The Appeal Court Sentence concludes:
“For all these reasons, and for the reasons stated in the decision appealed against, the appeal should be dismissed and the costs against the appellant”.
“We dismiss the appeal filed by the representation of BANCO CAM S.L.U. against the sentence of 8 June 2012 in Ordinary Procedure 182/11 issued by the Judge of the First Instance Court No.2 of Hellín. We CONFIRM that decision and order the appellant (BANCO CAM S.L.U.) to pay the costs of this appeal”.
CONFIDENCE
Keith Rule, Co-ordinator of the Finca Parcs Action Group says;
“We always believed that we had a very strong first Instance Sentence and that our opposition to CAM’s Appeal included a significant amount of Case Law on the issue of banks liabilities according to Spanish Law, LEY 57/1968.
This appeal court decision could not be any better. It totally dismisses the CAM Bank appeal, upholds the First Instance Sentence in full and imposes all costs of the Appeal on the Bank.
Our group members are elated at the significance of this Appeal Court decision. Justice has prevailed”
María de Castro, Director of Costa Luz Lawyers comments:
“The Appeal Court Sentence is an excellent example of how Judges in Spain are teaching Banks to treat people.
It follows the Supreme Court Interpretation of the inalienable rights of buyers according to LEY 57/1968.
It is a positive sign of the good health of Spanish Law and the judicial system, which puts balance on the wild behaviour of financial entities. A pro-consumer Court Decision”
BEHAVIOUR OF THE BANKS
With regards to the behaviour of the Banks in cases such as this, Keith says:
“It has now been established by two Courts that CAM Bank attempted to harm the buyers by the use of a ‘Contract of Guarantee Operations’ between itself and the developer that contained several abusive clauses that contradict the requirements of LEY 57/1968. CAM exhibited a total lack of professional due diligence, flagrantly violated its own Contract with the developer and systematically and repeatedly violated the obligations imposed on financial entities by LEY 57/1968.

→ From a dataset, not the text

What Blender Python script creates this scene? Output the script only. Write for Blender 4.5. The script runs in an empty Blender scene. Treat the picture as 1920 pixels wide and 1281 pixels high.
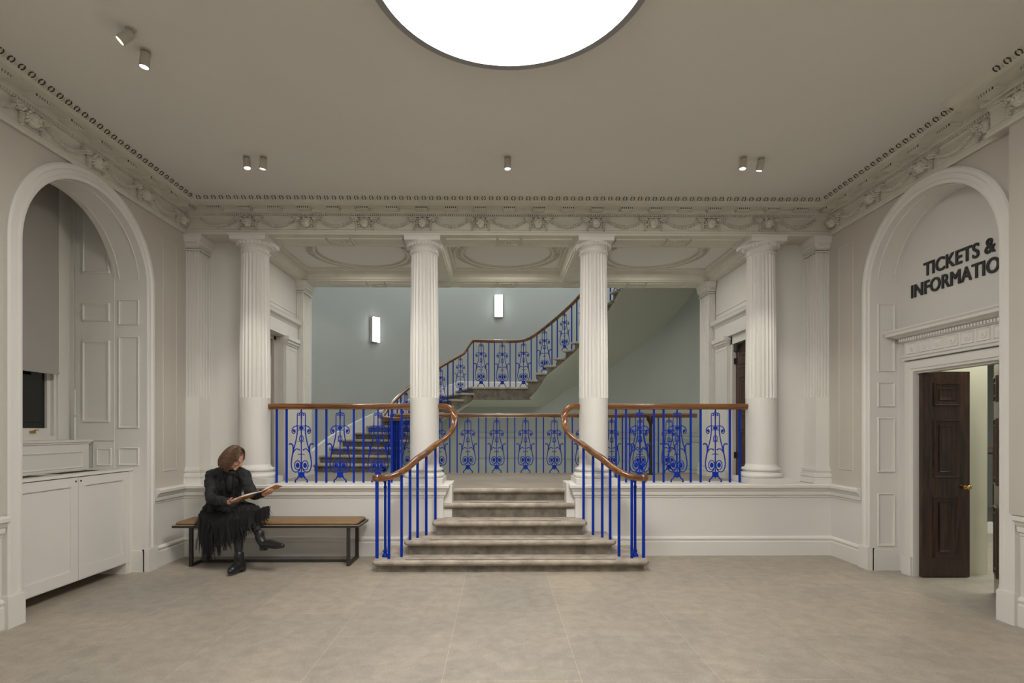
import bpy, math, random
from mathutils import Vector, Matrix
random.seed(7)
PI = math.pi
C = bpy.context.scene.collection
sc = bpy.context.scene
sc.view_settings.view_transform = 'Standard'
sc.view_settings.look = 'None'
sc.view_settings.exposure = 0.0

# ------------------------------------------------------------------ materials
def newmat(name):
    m = bpy.data.materials.new(name); m.use_nodes = True
    nt = m.node_tree; b = nt.nodes['Principled BSDF']
    return m, nt, b
def noise_paint(name, col, var=0.04, rough=0.55, scale=2.0, bump=0.0, bscale=60, metal=0.0):
    m, nt, b = newmat(name); N = nt.nodes; L = nt.links
    g = N.new('ShaderNodeNewGeometry'); n = N.new('ShaderNodeTexNoise'); n.inputs['Scale'].default_value = scale
    n.inputs['Detail'].default_value = 4
    L.new(g.outputs['Position'], n.inputs['Vector'])
    r = N.new('ShaderNodeValToRGB')
    r.color_ramp.elements[0].position = .3; r.color_ramp.elements[1].position = .7
    r.color_ramp.elements[0].color = (*[max(0, c * (1 - var)) for c in col], 1)
    r.color_ramp.elements[1].color = (*[min(1, c * (1 + var)) for c in col], 1)
    L.new(n.outputs['Fac'], r.inputs['Fac']); L.new(r.outputs['Color'], b.inputs['Base Color'])
    b.inputs['Roughness'].default_value = rough; b.inputs['Metallic'].default_value = metal
    if bump:
        n2 = N.new('ShaderNodeTexNoise'); n2.inputs['Scale'].default_value = bscale; n2.inputs['Detail'].default_value = 5
        L.new(g.outputs['Position'], n2.inputs['Vector'])
        bp = N.new('ShaderNodeBump'); bp.inputs['Strength'].default_value = bump; bp.inputs['Distance'].default_value = .01
        L.new(n2.outputs['Fac'], bp.inputs['Height']); L.new(bp.outputs['Normal'], b.inputs['Normal'])
    return m
def emis(name, col, s):
    m, nt, b = newmat(name)
    b.inputs['Base Color'].default_value = (*col, 1)
    b.inputs['Emission Color'].default_value = (*col, 1); b.inputs['Emission Strength'].default_value = s
    return m
def wood(name, c1, c2, rough=.3, axis='Z', coat=0.0, scale=1.0):
    m, nt, b = newmat(name); N = nt.nodes; L = nt.links
    g = N.new('ShaderNodeNewGeometry'); mp = N.new('ShaderNodeMapping')
    s = [14 * scale] * 3; s['XYZ'.index(axis)] = 1.2 * scale
    mp.inputs['Scale'].default_value = s
    L.new(g.outputs['Position'], mp.inputs['Vector'])
    n = N.new('ShaderNodeTexNoise'); n.inputs['Scale'].default_value = 1.5; n.inputs['Detail'].default_value = 6; n.inputs['Distortion'].default_value = 1.2
    L.new(mp.outputs['Vector'], n.inputs['Vector'])
    r = N.new('ShaderNodeValToRGB'); r.color_ramp.elements[0].position = .35; r.color_ramp.elements[1].position = .68
    r.color_ramp.elements[0].color = (*c1, 1); r.color_ramp.elements[1].color = (*c2, 1)
    L.new(n.outputs['Fac'], r.inputs['Fac']); L.new(r.outputs['Color'], b.inputs['Base Color'])
    b.inputs['Roughness'].default_value = rough; b.inputs['Coat Weight'].default_value = coat; b.inputs['Coat Roughness'].default_value = .12
    return m
def floor_mat():
    m, nt, b = newmat('limestone_slabs'); N = nt.nodes; L = nt.links
    g = N.new('ShaderNodeNewGeometry'); mp = N.new('ShaderNodeMapping')
    mp.inputs['Rotation'].default_value = (0, 0, PI / 2); mp.inputs['Location'].default_value = (0.35, 0.475, 0)
    L.new(g.outputs['Position'], mp.inputs['Vector'])
    br = N.new('ShaderNodeTexBrick'); br.offset = .41; br.offset_frequency = 2; br.squash = 1
    br.inputs['Scale'].default_value = 1; br.inputs['Brick Width'].default_value = 1.22; br.inputs['Row Height'].default_value = .85
    br.inputs['Mortar Size'].default_value = .0028; br.inputs['Mortar Smooth'].default_value = .6; br.inputs['Bias'].default_value = 0
    br.inputs['Color1'].default_value = (.445, .395, .325, 1); br.inputs['Color2'].default_value = (.395, .362, .315, 1)
    br.inputs['Mortar'].default_value = (.56, .51, .44, 1)
    L.new(mp.outputs['Vector'], br.inputs['Vector'])
    def mixn(scale, detail, lo, hi, prev, fac, warp=0):
        n = N.new('ShaderNodeTexNoise'); n.inputs['Scale'].default_value = scale; n.inputs['Detail'].default_value = detail
        n.inputs['Distortion'].default_value = warp
        L.new(g.outputs['Position'], n.inputs['Vector'])
        r = N.new('ShaderNodeValToRGB'); r.color_ramp.elements[0].position = .32; r.color_ramp.elements[1].position = .7
        r.color_ramp.elements[0].color = (*lo, 1); r.color_ramp.elements[1].color = (*hi, 1)
        L.new(n.outputs['Fac'], r.inputs['Fac'])
        mx = N.new('ShaderNodeMix'); mx.data_type = 'RGBA'; mx.blend_type = 'MULTIPLY'; mx.inputs[0].default_value = fac
        L.new(prev, mx.inputs[6]); L.new(r.outputs['Color'], mx.inputs[7])
        return mx.outputs[2], n
    o, _ = mixn(1.1, 5, (.86, .855, .85), (1.04, 1.01, .97), br.outputs['Color'], 1, .8)
    o, n2 = mixn(9, 8, (.78, .77, .75), (1.05, 1.05, 1.05), o, .75, .5)
    o, n3 = mixn(70, 4, (.78, .78, .78), (1.08, 1.08, 1.08), o, .6)
    L.new(o, b.inputs['Base Color']); b.inputs['Roughness'].default_value = .42
    b.inputs['Specular IOR Level'].default_value = .35
    bp = N.new('ShaderNodeBump'); bp.inputs['Strength'].default_value = .15; bp.inputs['Distance'].default_value = .01
    L.new(n2.outputs['Fac'], bp.inputs['Height']); L.new(bp.outputs['Normal'], b.inputs['Normal'])
    return m
M = {}
M['white'] = noise_paint('white_trim_paint', (.70, .685, .64), .015, .45, 1.5)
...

We complied with each and every one of our contractual obligations and we as buyers have no control over the relationship between the Bank and Developer; therefore we cannot be prejudiced or harmed by deficiencies in the contract or in the relationship between bank and developer.
As a financial institution CAM Bank is fully aware of the obligations imposed on financial entities by LEY 57/1968, however it was instrumental in creating and endorsing the violations against that Law during the period 2004 to 2010 in collaboration with the co-defendant.
After initially chasing the developer for our Bank Guarantees we first contacted CAM Bank in July 2008 and on a number of occasions after that by multiple means including the submission of a 100 page dossier of evidence. Yet throughout the legal process CAM continued its attempt to avoid complying with its legal obligations by maintaining that is was oblivious to the payments we made to the developers accounts at its branches.
Our long term beliefs regarding the liability of banks have now been substantiated and this Appeal Court decision is now evidence that there has always been substance to our views and opinions in cases such as this”
LANDMARK APPEAL DECISION CAN NOW BE USED AS CASE LAW BY OTHER OFF-PLAN VICTIMS
Lawyers representing other buyers of off-plan property in Spain who were not issued with the legally required Bank Guarantees to protect their deposits can now use this Appeal Court Decision as Case Law to strengthen legal arguments in their own cases.
Keith says;
“There has always been great interest in our Finca Parcs case from other buyers of off-plan property in Spain who did not receive the legally required Bank Guarantees many of whom have their life savings at risk. We have always believed that according to LEY 57/1968 banks have a liability in these types of cases. Together with our legal team we have worked tirelessly since 2008 to highlight this issue in the media and to the Spanish & British Governments. That belief and hard work is now backed up by two very strong sentences from the Hellín First Instance Court and the Albacete Appeal Court which is now Case Law”
RETURN OF THE MONEY
In July 2012 the group’s legal team provisionally enforced the First Instance Sentence against both defendants and this resulted in CAM Bank paying the funds to the Court Bank Account. As a result the enforcement process should now be concluded in a timely manner by the Court and the funds will be released to the group via the legal team. Initially this will be the principal amount of each group members deposit and interest and costs will follow when the case is ‘firm’.
SUPREME COURT
CAM Bank has the right under Spanish Law to file a cassation appeal with the Supreme Court and this must be done within 20 working days from the date of notification of the Appeal Court Sentence. If after 20 working days no Supreme Court appeal has been filed by the Bank then the case is ‘firm’ against both defendants.
Group Lawyer, Jaime de Castro comments:
“I would say that although a cassation appeal is possible the Banks chances of success are now reduced to less than 5% according to the statistics. The decision is technically sound and the given facts cannot be challenged in a cassation appeal, only the legal grounds of the decision”
CAM BANK FAIL TO DEFEND SECOND GROUP LAWSUIT
In December 2012 Finca Parcs Action Group filed a second Lawsuit against the developer Cleyton GES SL and CAM Bank for another 13 group members who were not members of the group at the time Lawsuit 1 was filed in February 2011. This second Lawsuit was admitted into procedure at the First Instance Court in Hellín on 2 January 2013.
The value of deposits claimed by the 13 buyers in the second Lawsuit is just under 500,000 Euros.
CAM Bank had a deadline of 13 March to submit a defence to this Lawsuit.
We can now confirm that no defence was filed by CAM Bank to this second group Lawsuit.
Therefore, in the absence of any defence from the Bank the First Instance Court in Hellín will set a date for the Preliminary Hearing with a full trial to follow thereafter should a settlement not be reached in the meantime.